You are probably looking at an energy eigenfunction, a wavefunction which has a definite energy. The statement "$E-V$ is the kinetic energy" does not apply to a single position but to the state as a whole.
This might be a confusing statement so let's compare this to the classical case of a similar well given by
$$U(x)=\cases{\infty&$x\leq0$\\\frac{20}{50}x&$0<x\leq 50$\\20& $x<50$}$$
See picture below. I used large values for the width/depth of this well because for the quantum version some effects are shown more clearly.
Imagine you release a particle in this well and you forget about it. What is the probability (density) to find the particle at a position $x$? Well, it is proportional to the time it has spent in the region $[x,x+dx)$ so $$p(x)\propto dt=\frac{dt}{dx}dx=\frac{dx}{v(x)}$$
For a better explanation check out the first link.
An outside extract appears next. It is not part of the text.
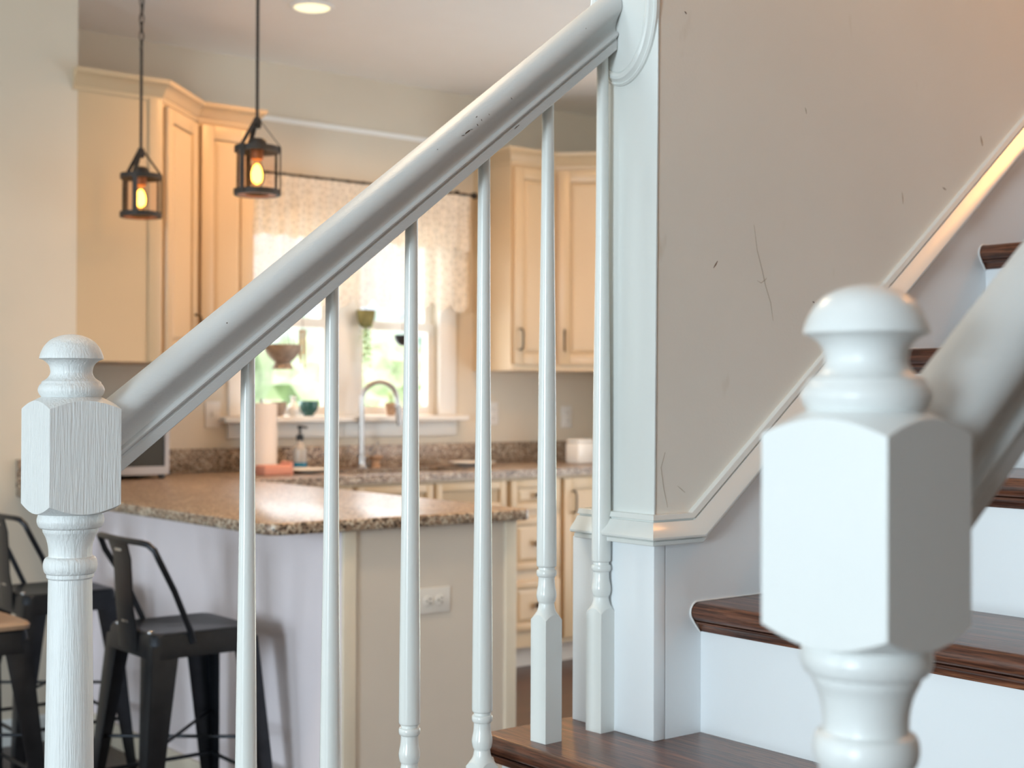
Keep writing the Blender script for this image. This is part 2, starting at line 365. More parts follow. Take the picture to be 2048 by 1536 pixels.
capm = struct(MB().rings(rg).build('trim_4', M['white_gloss'], smooth=25), 'white cap moulding turning the wall corner and climbing the stairs', 'trim')
# return of the cap moulding on the far side
rg2 = [[(XE - o + 0.001, 1.592, z0r + h) for h, o in prof], [(XE + 0.02, 1.592 + o * 0.75, z0r + h) for h, o in prof], [(1.75, 1.592 + o * 0.75, z0r + h) for h, o in prof]]
MB().rings(rg2).build('cap_return', M['white_gloss'], capm, smooth=25)

# ------------------------------------------------------------------ staircase
stair = empty('staircase', 'staircase with dark stained treads and white risers', 'staircase', (0, 0, 0))
YN = 0.43
def tread_prof(k, back):
    x = rx(k) - 0.021; z = tz(k); t = 0.0275; r = t / 2
    p = [(back, z - t), (back, z)]
    p += [(x + r - r * math.sin(a), z - r + r * math.cos(a)) for a in [i * math.pi / 10 for i in range(0, 11)]]
    return p
def nose_prof(k):
    x = rx(k); z = tz(k) - 0.0275
    return [(x + 0.004, z), (x - 0.0135, z), (x - 0.0130, z - 0.003), (x - 0.0100, z - 0.0035)] + [(x - 0.0100 + 0.0075 * math.sin(a), z - 0.0035 - 0.0115 * (1 - math.cos(a))) for a in (0.4, 0.8, 1.2, 1.57)] + [(x + 0.004, z - 0.0155)]
for k in range(-2, 8):
    yend = YW - 0.0036 if k >= 2 else 1.625
    mb = MB().prism(tread_prof(k, rx(k + 1) + 0.001), 'y', YN, yend if k != 1 else yend)
    tr_ = mb.build('tread', M['tread'], stair, smooth=30)
    MB().prism(nose_prof(k), 'y', YN + 0.01, yend - (0.0 if k >= 2 else 0.012)).build('cove_moulding', M['tread'], tr_, smooth=30)
    MB().box((rx(k), YN + 0.02, tz(k) - RISE if k > -2 else 0), (rx(k) + 0.016, yend if k >= 2 else 1.598, tz(k) - 0.0276)).build('riser', M['white_cool_lit'], stair)
    if k >= 2:
        # caulk line around the tread end at the wall
        pts = [(rx(k + 1) - 0.002, YW - 0.0045, tz(k) + 0.001), (rx(k) - 0.009, YW - 0.0045, tz(k) + 0.001)]
        r = 0.0150
        pts += [(rx(k) - 0.021 + 0.01375 - r * math.sin(a), YW - 0.0045, tz(k) - 0.01375 + r * math.cos(a)) for a in [i * math.pi / 8 for i in range(1, 7)]]
        pts += [(rx(k) - 0.0115, YW - 0.0045, tz(k) - 0.033), (rx(k) - 0.003, YW - 0.0045, tz(k) - 0.043)]
        MB().tube(pts, 0.0014, 6).build('caulk_line', M['caulk'], tr_, smooth=60)
def stringer(y0, y1):
    pts = [(rx(-2) + 0.016, 0)]
    for k in range(-2, 2):
        pts += [(rx(k) + 0.016, tz(k) - 0.028), (rx(k + 1) + 0.016, tz(k) - 0.028)]
    pts += [(rx(2) + 0.016, 0)]
    return MB().prism(pts, 'y', y0, y1)
stringer(1.585, 1.600).build('stringer', M['white'], stair)
stringer(YN + 0.02, YN + 0.035).build('stringer', M['white'], stair)

# ------------------------------------------------------------------ railings
def square_ring(s, f, n=16):
    """points round a square of side s; height = f(distance from the axis)"""
    pts = []; h = s / 2
    for side in range(4):
        for i in range(n):
            t = -h + s * i / n
            x, y = [(h, t), (-t, h), (-h, -t), (t, -h)][side]
            pts.append((x, y, f(math.hypot(x, y))))
    return pts
def circle_like(s, r, z, n=16):
    pts = []; h = s / 2
    for side in range(4):
        for i in range(n):
            t = -h + s * i / n
            x, y = [(h, t), (-t, h), (-h, -t), (t, -h)][side]
            l = math.hypot(x, y); pts.append((x / l * r, y / l * r, z))
    return pts
def smoothprof(pts, sub=4):
    """Catmull-Rom through (r, z) points; a point repeated marks a corner"""
    out = []; segs = []; cur = [pts[0]]
    for p in pts[1:]:
        if p == cur[-1]: segs.append(cur); cur = [p]
        else: cur.append(p)
    segs.append(cur)
    for sg in segs:
        n = len(sg)
        if n < 3: out += sg; continue
        for i in range(n - 1):
            p0, p1, p2, p3 = sg[max(i - 1, 0)], sg[i], sg[i + 1], sg[min(i + 2, n - 1)]
            for j in range(sub):
                t = j / sub
                out.append(tuple(0.5 * (2 * b_ + (c_ - a_) * t + (2 * a_ - 5 * b_ + 4 * c_ - d_) * t * t + (-a_ + 3 * b_ - 3 * c_ + d_) * t ** 3) for a_, b_, c_, d_ in zip(p0, p1, p2, p3)))
        out.append(sg[-1])
    res = [out[0]]
    for p in out[1:]:
        if abs(p[0] - res[-1][0]) + abs(p[1] - res[-1][1]) > 1e-6: res.append(p)
    return res
def newel(parent, x, y, zbase, rz, grain):
    S = 0.0814
    root = bpy.data.objects.new('newel_post', None); COL.objects.link(root); root.parent = parent; root.location = (x, y, 0); root.rotation_euler = (0, 0, rz)
    m = M['white_grain'] if grain else M['white']
    hs = S / 2; hc = S / math.sqrt(2)
    top = lambda r: 1.2385 - (r - hs) / (hc - hs) * 0.0092
    bot = lambda r: 1.1142 + (r - hs) / (hc - hs) * 0.0095
    rings = [circle_like(S, 0.0300, 1.1165), circle_like(S, 0.0330, 1.1122), square_ring(S, lambda r: bot(r)), square_ring(S, lambda r: top(r)), circle_like(S, 0.0312, 1.2432), circle_like(S, 0.028, 1.2440)]
    MB().rings(rings).build('block', m, root, smooth=28)
    fin = [(0.0300, 1.2415), (0.0318, 1.2425), (0.0318, 1.2425), (0.0345, 1.2462), (0.0357, 1.2505), (0.0345, 1.2548), (0.0322, 1.2577), (0.0322, 1.2577), (0.0316, 1.2598), (0.0316, 1.2598), (0.0262, 1.2632), (0.0230, 1.2680), (0.0226, 1.2720), (0.0244, 1.2780), (0.0290, 1.2828), (0.0346, 1.2853), (0.0346, 1.2853), (0.0333, 1.2908), (0.0292, 1.2992), (0.0222, 1.3064), (0.0120, 1.3110), (0.0040, 1.3124), (0.0006, 1.3125)]
    MB().lathe(smoothprof(fin), n=56).build('finial', m, root, smooth=30)
    sh = [(0.0300, 1.1145), (0.0340, 1.1130), (0.0360, 1.1075), (0.0358, 1.1030), (0.0335, 1.0980), (0.0300, 1.0965), (0.0300, 1.0965), (0.0297, 1.0932), (0.0297, 1.0932), (0.0262, 1.0860), (0.0240, 1.0770), (0.0234, 1.0690), (0.0236, 1.0655), (0.0236, 1.0655), (0.0272, 1.0635), (0.0290, 1.0585), (0.0290, 1.0530), (0.0275, 1.0480), (0.0256, 1.0462), (0.0256, 1.0462), (0.0255, 1.0425), (0.0255, 1.0425), (0.0236, 1.0405), (0.0236, 1.0405), (0.0250, 0.93), (0.0263, 0.83), (0.0275, 0.70), (0.0280, 0.60), (0.0280, 0.60), (0.0330, 0.59), (0.0330, 0.575), (0.0290, 0.565)]
    MB().lathe(smoothprof(sh), n=56).build('shaft', m, root, smooth=30)
    f2 = lambda r: 0.566 - (r - hs) / (hc - hs) * 0.009
    MB().rings([square_ring(S, lambda r: zbase), square_ring(S, f2), circle_like(S, 0.029, 0.572)]).build('base_block', m, root, smooth=28)
    return root
def baluster(parent, x, y, ztread, zr, rz):
    root = bpy.data.objects.new('baluster', None); COL.objects.link(root); root.parent = parent; root.location = (x, y, 0); root.rotation_euler = (0, 0, rz)
    S = 0.0312; hs = S / 2; hc = S / math.sqrt(2); z = ztread
    top = lambda r: z + 0.1795 - (r - hs) / (hc - hs) * 0.0075
    MB().rings([square_ring(S, lambda r: z, 8), square_ring(S, top, 8), circle_like(S, 0.0135, z + 0.1835, 8), circle_like(S, 0.0119, z + 0.1885, 8), circle_like(S, 0.0110, z + 0.1945, 8)]).build('base_block', M['white_gloss'], root, smooth=28)
    ztop = zr(x) + 0.010
    pr = [(0.0100, z + 0.192), (0.0110, z + 0.1942), (0.0112, z + 0.1958), (0.0112, z + 0.1958), (0.0128, z + 0.1985), (0.0142, z + 0.2055), (0.0139, z + 0.2110), (0.0122, z + 0.2200), (0.0116, z + 0.2290), (0.0117, z + 0.2320), (0.0117, z + 0.2320), (0.0136, z + 0.2338), (0.0144, z + 0.2378), (0.0136, z + 0.2415), (0.0118, z + 0.2425), (0.0118, z + 0.2425), (0.0116, z + 0.2458), (0.0116, z + 0.2458), (0.0138, z + 0.2475), (0.0142, z + 0.2500), (0.0142, z + 0.2500), (0.0136, z + 0.36), (0.0117, z + 0.55), (0.0097, z + 0.72), (0.0084, ztop)]
    MB().lathe(smoothprof(pr, 3), n=32).build('turned_shaft', M['white_gloss'], root, smooth=30)
    return root
PROFILE = [(0.0205, 0.0), (0.0215, 0.0008), (0.0218, 0.0110), (0.0206, 0.0122), (0.0200, 0.0134), (0.0212, 0.0146), (0.0236, 0.0156), (0.0246, 0.0176), (0.0238, 0.0196), (0.0214, 0.0210), (0.0190, 0.0220), (0.0180, 0.0245), (0.0184, 0.0280), (0.0206, 0.0330), (0.0244, 0.0378), (0.0284, 0.0414), (0.0306, 0.0442), (0.0316, 0.0474), (0.0316, 0.0510), (0.0302, 0.0556), (0.0270, 0.0600), (0.0214, 0.0640), (0.0136, 0.0666), (0.0060, 0.0678)]
def handrail(parent, x0, x1, y, zbot, ends):
    sl = 0.788; cs = math.sqrt(1 + sl * sl)
    pts = [(u, v) for u, v in PROFILE] + [(-u, v) for u, v in reversed(PROFILE)]
    rg = [[(x, y + u, zbot(x) + v * cs) for u, v in pts] for x in (x0, x1)]
    return MB().rings(rg).build('handrail', M['rail'], parent, smooth=32)
zbL = lambda x: 1.2722 + 0.788 * (x - 0.7778)
railL = empty('stair_railing', 'far white stair railing, six balusters, ending at the wall rosette', 'railing', (0, 0, 0))
newel(railL, 0.584, YB, tz(-2), R(1.7), True)
hr = handrail(railL, 0.584 + 0.0405, XE - 0.006, YB, zbL, None)
for x, k in ((0.8022, -1), (0.9200, -1), (1.0404, 0), (1.1600, 0), (1.2735, 1), (1.3775, 1)):
    baluster(railL, x, YB, tz(k), zbL, R(3.5))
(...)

Like you mentioned, you can easily calculate $v(x)$ using $$v(x)=\sqrt{2(E-U(x))/m}$$. This is shown here:
As you can see, the probability density has a sharp peak (vertical asymptote) near the turning point, so it should be of no surprise that the quantum slanted well shows higher probability near the turning point.
Let's now compare this to the quantum well.
As you can see the wave functions are much better behaved compare to the classical probability function, very nice! Notice that only the ground state "minimizes" the energy. What is shown here are some of the eigenfunction which are all the possible states with definite energy. Since this is just a list there is no reason one of these states should minimize the energy. The energy eigenfunctions are special because they are the only wavefunctions whose probability amplitude is stationary in time.
A state you would find in nature would typically be many of these eigenfunctions added on top of each other, a "superposition" of different eigenfunctions. The probability density of such a state is not stationary and can slosh around in the well.